The childhood Habs fan will cherish the memory forever; "I learned when I was probably four or five years old to hate [the Bruins]."

The play that turned the game in the second period was also spurred by David Desharnais, listed at 5-foot-7 in the Montreal Canadiens' game program.

Markov kept a puck alive at the left point in the Boston zone, and Desharnais used his stick and tight turning radius to outwit a pair of Bruins, strip the puck and set in on Tuukka Rask.

The native of Laurier-Station, Que., has a quasi-telepathic understanding with Pacioretty, so he didn't even really need to look to know he'd be before sliding a hard pass that the latter one-timed into the top of the net.

A few shifts later, as the Bruins cranked up the pressure after drawing to within a goal, Desharnais controlled the puck in the Boston end, by himself, for nearly an entire shift.

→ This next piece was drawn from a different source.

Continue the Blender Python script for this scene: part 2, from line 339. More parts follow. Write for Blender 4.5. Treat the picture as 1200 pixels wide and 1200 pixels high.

He twisted along the boards, he turned, he held defenders off with his hips, it was merely one chapter in a towering performance (with Montreal on the power-play at the start of the third, Desharnais battled Chara to a draw in a puck battle near the Boston net, then, at mid-period, managed to emerge with the puck at the opposing blue line despite three Bruins being on the scene).

As Pacioretty put it "people say you can't win in the playoffs with a small team, but we're also a fast team."

They are also a team that felt slighted and disrespected by what Brière called the Bruins' "antics"; Milan Lucic thumping his chest after an empty-netter, Shawn Thornton squirting water at P.K. Subban, Lucic flexing his biceps at Weise.

Subban had goaded the Bruins fans after Montreal's win in Game 6, saying his greatest wish was to silence the building that hates him the most in the NHL. In the end, he played a more peripheral role in the victory (albeit a crucial defensive one, top Bruins centre David Krejci was held scoreless once more), but the effect was the same.

Something more than a game was won.

"There were no kind words in the [post-game] hand-shakes ... what you have to realize is respect was earned. Whether you think it was or not, no matter what anybody says, or not, they have to respect us," Subban said. "And people have to respect us."